The final day wind got us again, in a high meadow as a brightening sky purpled the snow on its hem. The cows lifted their noses at 400 yards. We ran through a saddle, across a snowy ridge. I rolled over the top and tightened my sling. A big 5-point thundered across the horizontal wire, too far and too fast for a sure shot.

Johnny and I walked off the mountain that day in lovely weather. Passing 9,000 feet, we plunged into tall timber. The warm, sunny skies silenced any bulls that might have felt frisky. We reached trailhead around noon, met the others coming off on horseback, loaded the stock and drove to a cabin to wash, eat and unwind. Johnny took me to another place that evening. I sat atop a tall, flat-backed mule that climbed out of the canyon, one switchback after another, as if he had nothing on board. We parked on the shoulder of a big basin and watched mountain shadows engulf cows and young bulls on an emerald apron below snowline. As dusk closed shop, we wound on a knife-edge trail toward camp.

“There!”


It was a magnificent bull--easily the best I’d seen--but a mile off. Had we come here first...but now we’d run out of time. The long ivory grew dim in our glasses as night swallowed the mountain. After dark we trailed into the corral. A young mule spooked and thundered into the fence. My mule shot out from under me as if rocket-propelled. My right foot hung in the stirrup, and I bounced along in the dark on my back until the big black beast kicked me free. An ignominious dismount. I conceded as I felt for broken bones that if a heavy ration of bad luck showed up for a week’s stay, one hunter might as well bear it all. No sense afflicting the others with a sub-lethal dose.

The only hunter not to kill an elk that trip, I shrugged off the shame. I had tried hard, hunting more hours and in tougher places than my companions. For the most part, I’d made sound decisions. Coming up short is not always a measure of effort.

Then, neither is success.

* * *

The highway winds into distant hills; its centerline blinks hypnotically as the tach needle nudges 4,000. The road becomes a trail snaking down out of the dark cloud. I’m much younger, rounding a rockslide straddling a copse of conifers. The buck is at once a surprise and a reward. Had I not thought he might be there, I would not have climbed so high. That he waits, while I wrap my sling, sit and trigger the ‘06, is my good fortune.

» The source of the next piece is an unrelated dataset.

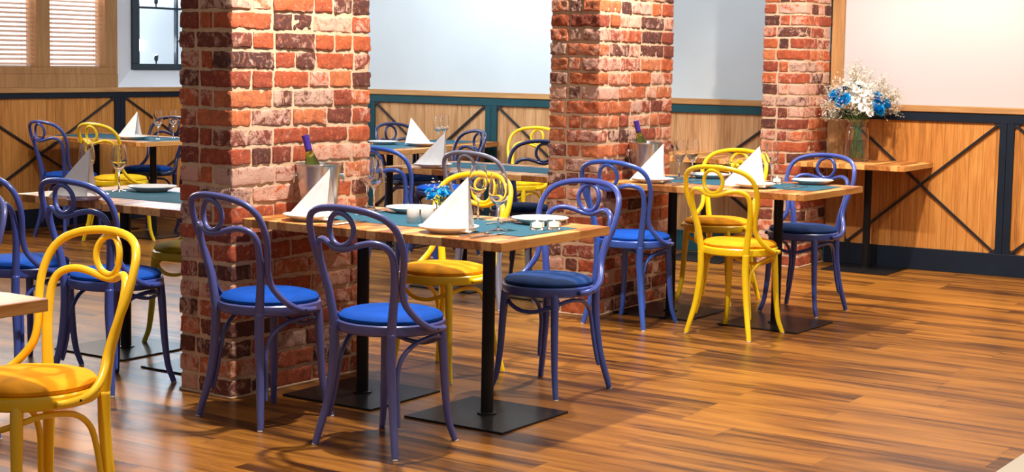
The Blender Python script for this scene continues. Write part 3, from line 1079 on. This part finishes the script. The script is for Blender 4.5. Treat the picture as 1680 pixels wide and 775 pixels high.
# ------------------------------------------------------------------ table settings
def runner(o, u0, u1, v0, v1, label, ang=T0, z=0.7502):
    mb = MB()
    NU, NV = 24, 8
    P = []
    for i in range(NU + 1):
        row = []
        for j in range(NV + 1):
            u_ = -(u0 + (u1 - u0) * i / NU); v_ = v0 + (v1 - v0) * j / NV
            row.append(Vector((u_, v_, 0.0012 + 0.0006 * noise.noise(Vector((u_ * 9, v_ * 9, u0))))))
        P.append(row)
    mb.grid(P[::-1])
    mb.grid([[p - Vector((0, 0, 0.0012)) for p in r_] for r_ in P])
    ob = mb.build('table_runner', M['runner'], loc=(o[0], o[1], z), rot=-ang)
    tag(ob, label, 'table runner', 'petrol table runners')


runner(T1, 0.055, 1.20, 0.215, 0.62, 'petrol blue runner lengthwise on the front table')
runner(T2, 0.060, 1.20, 0.24, 0.64, 'petrol blue runner on the table before the far pillar')
runner(T4, 0.06, 1.10, 0.22, 0.62, 'petrol runner on the table left of the nearest pillar')
runner(T5, 0.03, 1.20, 0.12, 0.62, 'petrol runner on the far left table')
runner(T7, 0.05, 1.20, 0.20, 0.60, 'petrol runner on the table behind the front table', T0 + 0.03)
# runner across the two tables by the back wall runs front to back
mb = MB(); mb.box(-0.55, -0.14, 0.10, 1.50, 0, 0.0014)
ob = mb.build('table_runner', M['runner'], loc=(T6[0], T6[1], 0.7502), rot=-0.46)
tag(ob, 'petrol runner running toward the back wall on the farthest tables', 'table runner', 'petrol table runners')


def make_plate():
    mb = MB()
    mb.lathe([(0, 0.003), (0.062, 0.003), (0.066, 0.0), (0.072, 0.0), (0.080, 0.006), (0.112, 0.0195), (0.1165, 0.0225), (0.1165, 0.0245), (0.112, 0.0240), (0.082, 0.0125), (0.070, 0.0085), (0, 0.0085)], 56)
    return mb


plate_mesh = make_plate().build('dinner_plate', M['porcelain'])
napkin_src = [None]


def cpy(src, name, loc, rz, label, cat, group, first_flag=[None]):
    o = src.copy(); COL.objects.link(o)
    o.location = loc; o.rotation_euler = (0, 0, rz)
    tag(o, label, cat, group)
    return o


def plate(x, y, label, z=0.7520):
    return cpy(plate_mesh, 'dinner_plate', (x, y, z), rnd.uniform(0, 6), label, 'plate', 'white dinner plates')


def make_napkin(seed, h=0.205, tail=0.155, foot=0.072, fx=0.032):
    mb = MB()
    A = Vector((0, 0, h)); T = Vector((-tail, 0, 0.0))
    rr = random.Random(seed)
    def panel(F, bulge, inset=0.0):
        N = 12
        a = A.lerp((A + T + F) / 3, inset); t_ = T.lerp((A + T + F) / 3, inset); f = F.lerp((A + T + F) / 3, inset * 0.5)
        nrm = (t_ - a).cross(f - a).normalized()
        P = []
        for i in range(N + 1):
            s = i / N
            row = []
            for j in range(N + 1):
                q = j / N
                e = t_.lerp(f, q)
                p = a.lerp(e, s)
                w = bulge * math.sin(PI * q) * s * (1 - 0.3 * s)
                p = p + nrm * w + nrm * 0.002 * noise.noise(p * 40 + Vector((seed, 0, 0)))
                row.append(p)
            P.append(row)
        mb.grid(P)
        mb.grid([[p - nrm * 0.0022 for p in r_] for r_ in P][::-1])
    F1 = Vector((fx, -foot, 0)); F2 = Vector((fx - 0.01, foot, 0))
    panel(F1, -0.006)
    panel(F2, 0.006)
    # inner leaf folded back between the feet
    panel(Vector((fx - 0.03, -foot * 0.45, 0.006)), 0.010, 0.05)
    panel(Vector((fx - 0.03, foot * 0.45, 0.006)), -0.010, 0.05)
    # turned-up hem on the plate
    P = []
    for i in range(13):
        q = i / 12
        e = F1.lerp(F2, q) + Vector((0.012 * math.sin(PI * q), 0, 0))
        P.append([e + Vector((0, 0, 0.0)), e + Vector((-0.028 * math.sin(PI * q) - 0.004, 0, 0.030 * math.sin(PI * q) + 0.003))])
    mb.grid(P)
    o = mb.build('folded_napkin', M['napkin'])
    return o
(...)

So is the next episode, around another turn. There’s thick forest here, a jungle hanging from red mud humping toward New Zealand’s sky. It is the first sky in the world to host dawn. I’ve had less luck seeing stags. They’re here, rutting. We hear their guttural roars, but they hide in dense tangles of greenery not unlike that girding the Olympic peaks back home. When Chris points, I shoulder the Ruger. “Shoot!” But I’m already urging the last ounce from the trigger. The stag turns at the blast and is instantly gone. He is, I know, a step too late. We find him dead, the only stag we will see in all our jungle treks that week.